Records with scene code

· · · · ·

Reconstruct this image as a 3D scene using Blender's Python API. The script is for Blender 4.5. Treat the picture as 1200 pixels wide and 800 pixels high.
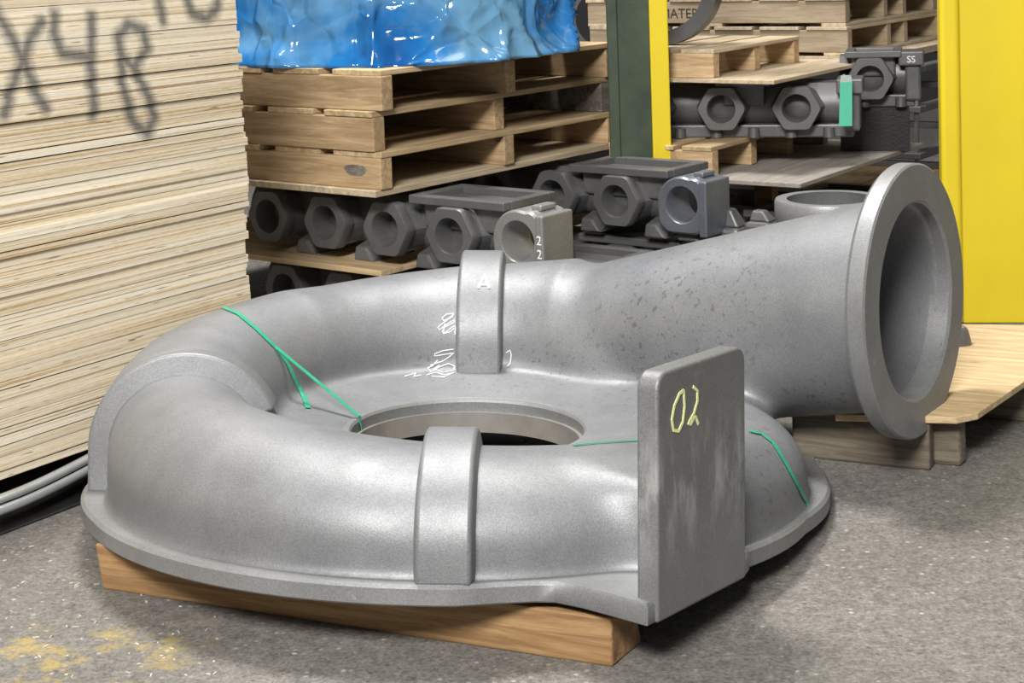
import bpy, bmesh, math, random
import numpy as np
from mathutils import Vector, Matrix, noise as mnoise
from mathutils.bvhtree import BVHTree

random.seed(7)
for o in list(bpy.data.objects):
    bpy.data.objects.remove(o, do_unlink=True)
SC = bpy.context.scene
COL = SC.collection

# ------------------------------------------------------------------ camera
FPX, PPX, PPY, CAM_H = 1950.0, 600.0, 80.0, 1.15      # focal length and principal point in pixels of 1200x800

def axes_from_horizon(y0, slope):
    a = np.array([1, slope, 0.0]); b = np.array([0, y0 - PPY, FPX])
    up = np.cross(b, a); up /= np.linalg.norm(up)
    if up[1] > 0: up = -up
    fwd = np.array([0, 0, 1.0]); fwd -= up * fwd.dot(up); fwd /= np.linalg.norm(fwd)
    right = np.cross(fwd, up)
    if right[0] < 0: right = -right
    return np.array([right, fwd, up])

CM = axes_from_horizon(-70.0, -0.035)
CAM_POS = np.array([0, 0, CAM_H])
cam_data = bpy.data.cameras.new('camera')
cam_data.sensor_width = 36.0
cam_data.lens = FPX / 1200.0 * 36.0
cam_data.shift_y = -(400.0 - PPY) / 1200.0
cam_data.clip_end = 100
cam = bpy.data.objects.new('camera', cam_data)
COL.objects.link(cam)
r_ = CM @ np.array([1, 0, 0.]); u_ = CM @ np.array([0, -1., 0]); b_ = CM @ np.array([0, 0, -1.])
cam.matrix_world = Matrix(((r_[0], u_[0], b_[0], 0), (r_[1], u_[1], b_[1], 0), (r_[2], u_[2], b_[2], CAM_H), (0, 0, 0, 1)))
SC.camera = cam

# ------------------------------------------------------------------ world, lamps, exposure
wd = bpy.data.worlds.new('warehouse_air'); SC.world = wd; wd.use_nodes = True
wd.node_tree.nodes['Background'].inputs[0].default_value = (0.93, 0.96, 1.0, 1)
wd.node_tree.nodes['Background'].inputs[1].default_value = 0.18

def high_bay(name, loc, target, size, power, col=(1, 0.97, 0.92)):
    l = bpy.data.lights.new(name, 'AREA'); l.shape = 'RECTANGLE'
    l.size, l.size_y = size; l.energy = power; l.color = col
    o = bpy.data.objects.new(name, l); COL.objects.link(o)
    o.location = loc
    o.rotation_euler = (Vector(target) - Vector(loc)).to_track_quat('-Z', 'Y').to_euler()
    return o
high_bay('ceiling_lamp_over', (-0.7, 4.9, 5.6), (0.1, 3.3, 0), (1.5, 0.9), 430)
high_bay('ceiling_lamp_front', (-1.3, -2.4, 4.7), (-0.3, 3.4, 0.4), (2.2, 1.3), 800)
high_bay('ceiling_lamp_far', (2.0, 5.2, 5.8), (1.6, 5.6, 0), (2.0, 1.0), 48)

SC.view_settings.view_transform = 'Standard'
SC.view_settings.look = 'None'
SC.view_settings.gamma = 1.0
SC.view_settings.use_curve_mapping = False
SC.view_settings.exposure = 0.0

# ------------------------------------------------------------------ pixel <-> place helpers (measured from the photograph)
def ray(x, y): return CM @ np.array([x - PPX, y - PPY, FPX])
def onplane(x, y, p0, n):
    d = ray(x, y); t = np.dot(np.array(p0) - CAM_POS, n) / np.dot(d, n); return CAM_POS + d * t
def onz(x, y, z): return onplane(x, y, (0, 0, z), (0, 0, 1.0))
def atd(x, y, d):
    r = ray(x, y); return CAM_POS + r * d / r[1]

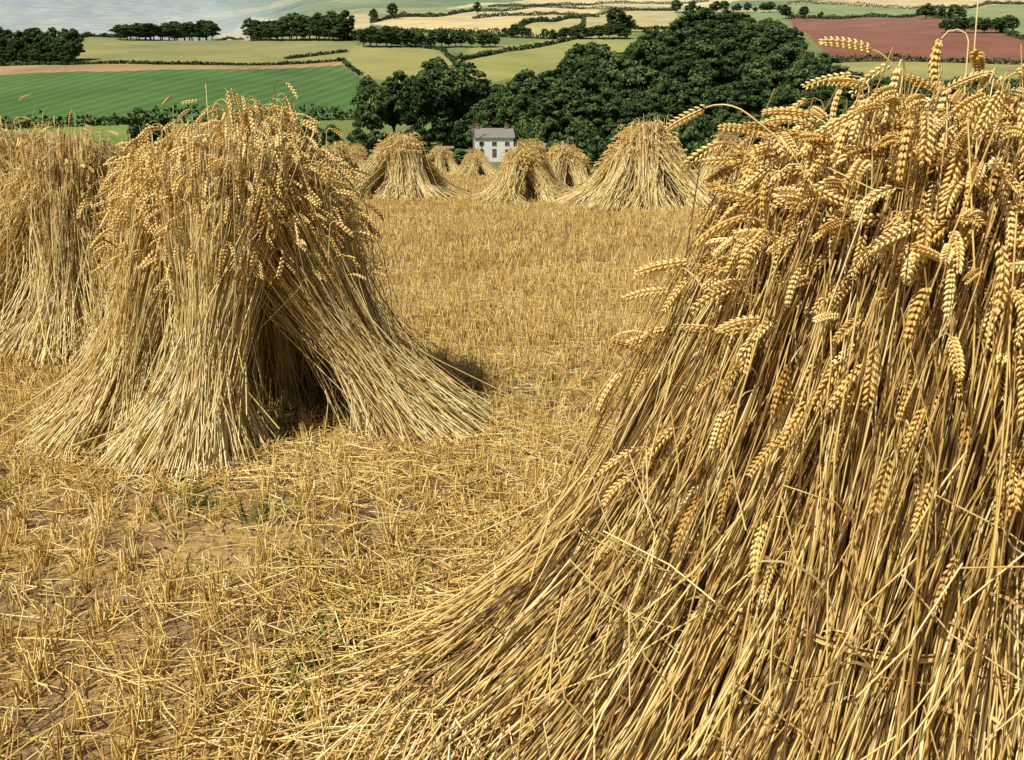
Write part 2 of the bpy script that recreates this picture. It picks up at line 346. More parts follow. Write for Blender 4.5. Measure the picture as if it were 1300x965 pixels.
def terrain():
    V = np.stack([GX, GY, GZ], -1).reshape(-1, 3)
    i = np.arange(ny - 1)[:, None] * nx + np.arange(nx - 1)[None]
    Fc = np.stack([i, i + 1, i + nx + 1, i + nx], -1).reshape(-1, 4)
    m = bpy.data.materials.new("stubble_soil"); m.use_nodes = True
    N = m.node_tree.nodes; L = m.node_tree.links; b = N['Principled BSDF']; b.inputs['Roughness'].default_value = 0.95
    b.inputs['Specular IOR Level'].default_value = 0.1
    tc = N.new('ShaderNodeTexCoord')
    def noise(scale, det=6, st=None):
        n = N.new('ShaderNodeTexNoise'); n.inputs['Scale'].default_value = scale; n.inputs['Detail'].default_value = det
        if st:
            mp = N.new('ShaderNodeMapping'); mp.inputs['Scale'].default_value = st[0]; mp.inputs['Rotation'].default_value = (0, 0, st[1])
            L.new(tc.outputs['Object'], mp.inputs[0]); L.new(mp.outputs[0], n.inputs['Vector'])
        else: L.new(tc.outputs['Object'], n.inputs['Vector'])
        return n
    soil = ramp(N, [(0.3, (0.12, 0.068, 0.036)), (0.5, (0.23, 0.14, 0.075)), (0.7, (0.35, 0.23, 0.13))]); n1 = noise(16, 9); L.new(n1.outputs[0], soil.inputs[0])
    strw = ramp(N, [(0.3, (0.18, 0.105, 0.036)), (0.5, (0.38, 0.25, 0.08)), (0.75, (0.74, 0.54, 0.22))])
    n2 = noise(70, 4, ((1, 7, 1), 0.5)); L.new(n2.outputs[0], strw.inputs[0])
    n3 = noise(2.2, 6); f = ramp(N, [(0.42, (0.12, 0.12, 0.12)), (0.57, (1, 1, 1))]); L.new(n3.outputs[0], f.inputs[0])
    mx = N.new('ShaderNodeMix'); mx.data_type = 'RGBA'
    L.new(f.outputs[0], mx.inputs[0]); L.new(soil.outputs[0], mx.inputs[6]); L.new(strw.outputs[0], mx.inputs[7])
    L.new(mx.outputs[2], b.inputs['Base Color'])
    bp = N.new('ShaderNodeBump'); bp.inputs['Strength'].default_value = 1.0; bp.inputs['Distance'].default_value = 0.05
    L.new(n1.outputs[0], bp.inputs['Height']); L.new(bp.outputs[0], b.inputs['Normal'])
    m2 = bpy.data.materials.new("hill_fields"); m2.use_nodes = True
    N = m2.node_tree.nodes; L = m2.node_tree.links; b = N['Principled BSDF']; b.inputs['Roughness'].default_value = 0.95
    b.inputs['Specular IOR Level'].default_value = 0.1
    tc = N.new('ShaderNodeTexCoord')
    at = N.new('ShaderNodeAttribute'); at.attribute_name = 'fieldcol'
    ac = N.new('ShaderNodeAttribute'); ac.attribute_name = 'crop'
    wv = N.new('ShaderNodeTexWave'); wv.inputs['Scale'].default_value = 0.04; wv.inputs['Distortion'].default_value = 0.8; wv.inputs['Detail'].default_value = 2
    mp = N.new('ShaderNodeMapping'); mp.inputs['Rotation'].default_value = (0, 0, 0.12); L.new(tc.outputs['Object'], mp.inputs[0])
    mp.inputs['Scale'].default_value = (1, 1, 0)
    L.new(mp.outputs[0], wv.inputs['Vector'])
    n1 = N.new('ShaderNodeTexNoise'); n1.inputs['Scale'].default_value = 0.02; n1.inputs['Detail'].default_value = 8; n1.inputs['Roughness'].default_value = 0.6; L.new(tc.outputs['Object'], n1.inputs['Vector'])
    r1 = ramp(N, [(0.3, (0.76, 0.78, 0.80)), (0.7, (1.22, 1.18, 1.1))]); L.new(n1.outputs[0], r1.inputs[0])
    mm = N.new('ShaderNodeMix'); mm.data_type = 'RGBA'; mm.blend_type = 'MULTIPLY'; mm.inputs[0].default_value = 1
    L.new(at.outputs['Color'], mm.inputs[6]); L.new(r1.outputs[0], mm.inputs[7])
    r2 = ramp(N, [(0.25, (0.9, 0.95, 0.9)), (0.95, (1.35, 1.12, 1.2))]); L.new(wv.outputs[0], r2.inputs[0])
    m3 = N.new('ShaderNodeMix'); m3.data_type = 'RGBA'; m3.blend_type = 'MULTIPLY'
    L.new(ac.outputs['Fac'], m3.inputs[0]); L.new(mm.outputs[2], m3.inputs[6]); L.new(r2.outputs[0], m3.inputs[7])
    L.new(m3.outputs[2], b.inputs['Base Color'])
    o = build("ground", [(V, Fc, np.zeros(len(V)), 0)], [m, m2])
    cy = np.broadcast_to(((ys[:-1] + ys[1:]) / 2)[:, None], (ny - 1, nx - 1)).ravel()
    o.data.polygons.foreach_set('material_index', (cy > 58).astype(np.int32))
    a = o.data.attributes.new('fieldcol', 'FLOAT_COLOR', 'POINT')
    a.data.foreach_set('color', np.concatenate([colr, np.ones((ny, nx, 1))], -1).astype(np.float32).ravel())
    a = o.data.attributes.new('crop', 'FLOAT', 'POINT'); a.data.foreach_set('value', crop.astype(np.float32).ravel())
terrain()

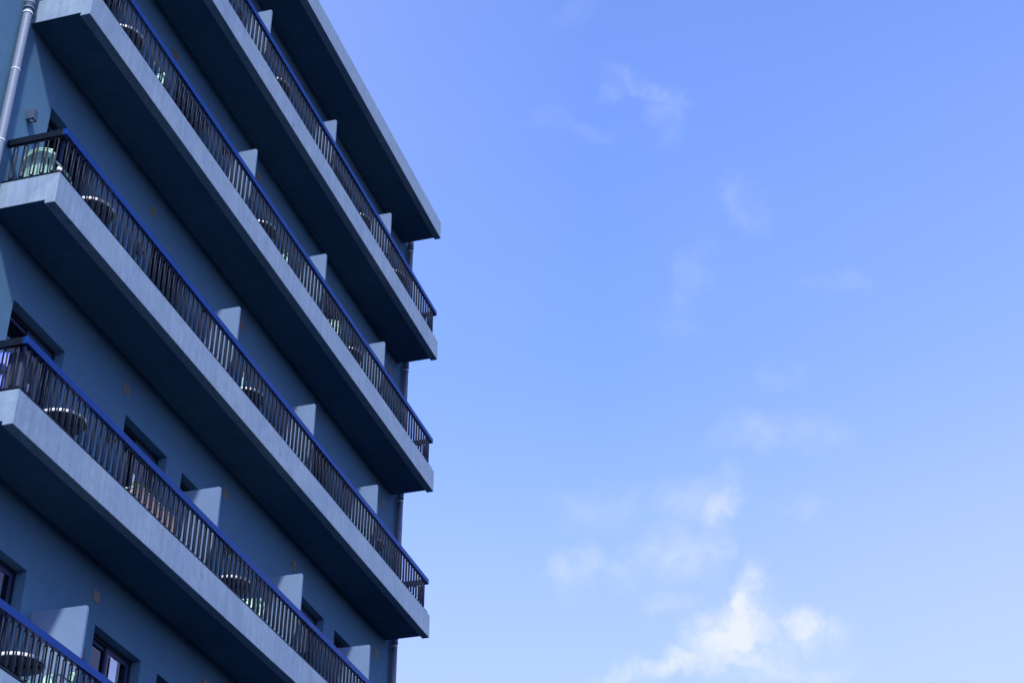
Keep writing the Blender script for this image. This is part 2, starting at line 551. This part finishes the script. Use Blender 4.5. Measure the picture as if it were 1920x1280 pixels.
# windows: a two-leaf sliding door in every opening
def window(a, b, k, slid=0.0):
    z0, z1 = k * FL + FLOOR + 0.005, k * FL + HEAD - 0.003
    y0 = DEP + REV - 0.065
    bm = bmesh.new()
    x0, x1 = a + 0.003, b - 0.003
    f = 0.055
    box(bm, x0, x0 + f, y0, y0 + 0.07, z0, z1); box(bm, x1 - f, x1, y0, y0 + 0.07, z0, z1)
    box(bm, x0 + f, x1 - f, y0, y0 + 0.07, z1 - f, z1); box(bm, x0 + f, x1 - f, y0, y0 + 0.07, z0, z0 + f)
    fr = bpart('window', bm, M['dark'])
    mid = (a + b) / 2
    for j, (l, r_) in enumerate(((x0 + f, mid + 0.03), (mid - 0.03, x1 - f))):
        yy = y0 + (0.036 if j == 0 else 0.006)
        bm = bmesh.new(); s = 0.05
        zb, zt = z0 + f + 0.001, z1 - f - 0.001
        box(bm, l, l + s, yy, yy + 0.026, zb, zt); box(bm, r_ - s, r_, yy, yy + 0.026, zb, zt)
        box(bm, l + s, r_ - s, yy, yy + 0.026, zt - s, zt); box(bm, l + s, r_ - s, yy, yy + 0.026, zb, zb + s)
        bpart('sash', bm, M['sash'] if 'sash' in M else M['dark'], parent=fr)
        bm = bmesh.new()
        box(bm, l + s + 0.001, r_ - s - 0.001, yy + 0.009, yy + 0.015, zb + s + 0.001, zt - s - 0.001)
        bpart('pane', bm, M['glass'], parent=fr)
M['sash'] = simple('blue_grey_sash_paint', (0.022, 0.036, 0.085), 0.5, spec=0.2)
for k in LEVELS:
    for a, b in OPEN: window(a, b, k)

# vents high on the wall, lamps beside each door
def vent(x, k):
    z = k * FL + 2.10
    bm = bmesh.new()
    y = DEP
    box(bm, x, x + 0.145, y - 0.010, y - 0.001, z, z + 0.145)
    for i in range(6):
        zz = z + 0.018 + i * 0.02
        box(bm, x + 0.014, x + 0.131, y - 0.016, y - 0.0105, zz, zz + 0.008)
    bpart('vent', bm, M['vent'])
for k in LEVELS:
    for x in (3.44, 6.56, 9.19, 12.98): vent(x, k)
def lamp(x, k):
    z = k * FL + 1.235
    y1 = DEP - 0.001; y0 = DEP - 0.115
    bm = bmesh.new()
    box(bm, x, x + 0.095, y0, y1 - 0.02, z, z + 0.15)
    box(bm, x + 0.02, x + 0.075, y1 - 0.02, y1, z + 0.03, z + 0.12)
    l = bpart('wall_lamp', bm, M['lampm'], bevel=0.003)
    bm = bmesh.new()
    cyl(bm, (x + 0.0475, (y0 + y1) / 2 - 0.01, z - 0.006), (x + 0.0475, (y0 + y1) / 2 - 0.01, z + 0.004), 0.028, 16)
    bpart('lens', bm, M['lens'], parent=l)
for k in LEVELS:
    for x in (0.265, 3.20, 6.78, 8.98, 12.6): lamp(x, k)

# downpipes
def downpipe(xc):
    yc = DEP - 0.085; r0 = 0.057
    bm = bmesh.new()
    cyl(bm, (xc, yc, GROUND), (xc, yc, ROOF_T - 0.2), r0, 28, caps=False)
    p = bpart('downpipe', bm, M['pipe'])
    for k in (-3, -2, -1, 0, 1, 2):
        # socket joints: pale ring with a slightly wider sleeve
        for zz in (k * FL + 0.47, k * FL + 1.60):
            bm = bmesh.new()
            cyl(bm, (xc, yc, zz), (xc, yc, zz + 0.014), r0 + 0.0045, 28)
            bpart('pipe_ring', bm, M['ring'], parent=p)
        # clamp with a stay to the wall at the slab
        zz = k * FL + 2.55
        bm = bmesh.new()
        cyl(bm, (xc, yc, zz), (xc, yc, zz + 0.022), r0 + 0.007, 28)
        sgn = 1
        tube(bm, [(xc + sgn * (r0 - 0.01), yc, zz + 0.011), (xc + sgn * (r0 + 0.05), yc + 0.01, zz - 0.03), (xc + sgn * (r0 + 0.07), yc + 0.075, zz - 0.06)], 0.007, 8)
        bpart('pipe_bracket', bm, M['ring'], parent=p)
        # ribbed sleeve above the clamp
        bm = bmesh.new()
        cyl(bm, (xc, yc, zz + 0.06), (xc, yc, zz + 0.40), r0 + 0.005, 28)
        for i in range(4):
            cyl(bm, (xc, yc, zz + 0.085 + i * 0.085), (xc, yc, zz + 0.105 + i * 0.085), r0 + 0.011, 28)
        bpart('pipe_sleeve', bm, M['pipe'], parent=p)
downpipe(-0.215)
downpipe(13.76)

# ------------------------------------------------------------------ things on the balconies
def round_table(x, y, k, label):
    t = thing('round_table', label, 'table', (x, y, k * FL + FLOOR), 0, 'round balcony tables')
    r = 0.30
    bm = bmesh.new()
    cyl(bm, (0, 0, 0.632), (0, 0, 0.672), r, 48)
    obj('tabletop', bm, M['white'], t, bevel=0.004)
    bm = bmesh.new()
    cyl(bm, (0, 0, 0.618), (0, 0, 0.6315), r - 0.018, 40)
    for a in range(4):
        c, s = math.cos(a * math.pi / 2 + 0.4), math.sin(a * math.pi / 2 + 0.4)
        tube(bm, [(0.05 * c, 0.05 * s, 0.606), (0.24 * c, 0.24 * s, 0.606)], 0.012, 6)
    obj('table_underside', bm, M['under'], t)
    bm = bmesh.new()
    cyl(bm, (0, 0, 0.04), (0, 0, 0.618), 0.028, 14)
    obj('pedestal', bm, M['under'], t)
    for a in range(3):
        c, s = math.cos(a * 2.0944 + 0.2), math.sin(a * 2.0944 + 0.2)
        bm = bmesh.new()
        tube(bm, [(0.02 * c, 0.02 * s, 0.10), (0.14 * c, 0.14 * s, 0.055), (0.25 * c, 0.25 * s, 0.015)], 0.014, 8)
        obj('leg', bm, M['under'], t)
    return t

def chair(x, y, k, rz, label, slat=M['mint'], top=0.80):
    t = thing('plastic_chair', label, 'chair', (x, y, k * FL + FLOOR), rz, 'plastic balcony chairs')
    bm = bmesh.new()
    box(bm, -0.20, 0.20, -0.20, 0.20, 0.40, 0.425)
    obj('seat', bm, M['mint'], t, bevel=0.01)
    for sx in (-1, 1):
        for sy in (-1, 1):
            bm = bmesh.new()
            cyl(bm, (0.205 * sx, 0.205 * sy, 0), (0.175 * sx, 0.175 * sy, 0.40), 0.016, 10, r2=0.022)
            obj('leg', bm, M['mint'], t)
    # backrest: curved rim with upright slats, at local +y
    bm = bmesh.new()
    def arc(u, h):
        return (0.215 * u, 0.20 + 0.05 * (1 - u * u) + 0.10 * (h - 0.42), h)
    rim = [arc(-1, 0.42), arc(-1.0, 0.6), arc(-0.96, top - 0.08), arc(-0.8, top - 0.02), arc(-0.4, top), arc(0, top + 0.005), arc(0.4, top), arc(0.8, top - 0.02), arc(0.96, top - 0.08), arc(1, 0.6), arc(1, 0.42)]
    tube(bm, rim, 0.016, 8)
    n = 7
    for i in range(n):
        u = -0.84 + 1.68 * i / (n - 1)
        A = []
        for h in (0.425, 0.55, 0.68, top - 0.015 - 0.03 * u * u):
            c = Vector(arc(u, h))
            A.append([bm.verts.new(c + Vector((dx, dy, 0))) for dx, dy in ((-0.022, -0.005), (0.022, -0.005), (0.022, 0.005), (-0.022, 0.005))])
        for a_, b_ in zip(A, A[1:]):
            for q in range(4):
                bm.faces.new((a_[q], a_[(q + 1) % 4], b_[(q + 1) % 4], b_[q]))
        bm.faces.new(A[0][::-1]); bm.faces.new(A[-1])
    # solid top band
    A = []
    for i in range(13):
        u = -0.9 + 1.8 * i / 12
        lo, hi = Vector(arc(u, top - 0.13)), Vector(arc(u, top - 0.01 - 0.03 * u * u))
        A.append([bm.verts.new(p) for p in (lo + Vector((0, -0.009, 0)), hi + Vector((0, -0.009, 0)), hi + Vector((0, 0.009, 0)), lo + Vector((0, 0.009, 0)))])
    for a_, b_ in zip(A, A[1:]):
        for q in range(4):
            bm.faces.new((a_[q], a_[(q + 1) % 4], b_[(q + 1) % 4], b_[q]))
    obj('backrest', bm, slat, t)
    for sx in (-1, 1):
        bm = bmesh.new()
        tube(bm, [(0.20 * sx, -0.18, 0.41), (0.215 * sx, -0.19, 0.60), (0.222 * sx, -0.12, 0.625), (0.222 * sx, 0.10, 0.63), (0.215 * sx, 0.225, 0.635)], 0.015, 8)
        obj('armrest', bm, slat, t)
    return t

T = [
    (1.47, 0.42, -2, 'round white-rimmed table on the lowest visible balcony, left of its first partition'),
    (1.46, 0.38, -1, 'round white-rimmed table behind the bars near the left corner of the second-lowest balcony'),
    (6.22, 0.38, -1, 'round white-rimmed table on the second-lowest balcony, just before its middle partition'),
    (1.32, 0.38, 0, 'round white-rimmed table just right of the mint chair on the middle balcony'),
    (6.10, 0.40, 0, 'round white-rimmed table on the middle balcony, between its first and second partitions'),
    (10.95 + 0.35, 0.40, 0, 'round white-rimmed table on the middle balcony, past its third partition'),
    (1.38, 0.40, 1, 'round white-rimmed table on the second balcony from the top, at the photo\'s upper edge'),
    (5.95, 0.40, 1, 'round white-rimmed table on the second balcony from the top, right of its first partition'),
    (9.80, 0.40, 1, 'round white-rimmed table on the second balcony from the top, before its third partition'),
    (5.95, 0.40, 2, 'round white-rimmed table on the topmost balcony, right of its first partition'),
    (9.85, 0.40, 2, 'round white-rimmed table on the topmost balcony, before its third partition'),
    (11.75, 0.40, 2, 'round white-rimmed table on the topmost balcony, past its third partition'),
]
for x, y, k, lab in T: round_table(x, y, k, lab)
chair(0.47, 0.50, 0, R(90), 'mint green plastic armchair with slatted back at the left end of the middle balcony')
CH = [
    (1.93, 0.33, -2, R(-90), 'mint plastic chair with dark teal lattice back beside the table on the lowest visible balcony'),
    (6.78, 0.42, -1, R(-80), 'pale mint plastic chair beside the table on the second-lowest balcony'),
    (2.02, 0.38, 1, R(-85), 'pale plastic chair beside the upper left table, second balcony from the top'),
    (6.55, 0.40, 1, R(-85), 'pale plastic chair nearest the second partition, second balcony from the top'),
    (9.15, 0.40, 1, R(95), 'pale plastic chair nearest the third partition, second balcony from the top'),
]
for x, y, k, rz, lab in CH: chair(x, y, k, rz, lab)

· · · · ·

_Task to carry out_. Skip every picture and return the lines above from the top through the one that contains "from mathutils.bvhtree import BVHTree".

_Correct answer_.
Reconstruct this image as a 3D scene using Blender's Python API. The script is for Blender 4.5. Treat the picture as 1200 pixels wide and 800 pixels high.
import bpy, bmesh, math, random
import numpy as np
from mathutils import Vector, Matrix, noise as mnoise
from mathutils.bvhtree import BVHTree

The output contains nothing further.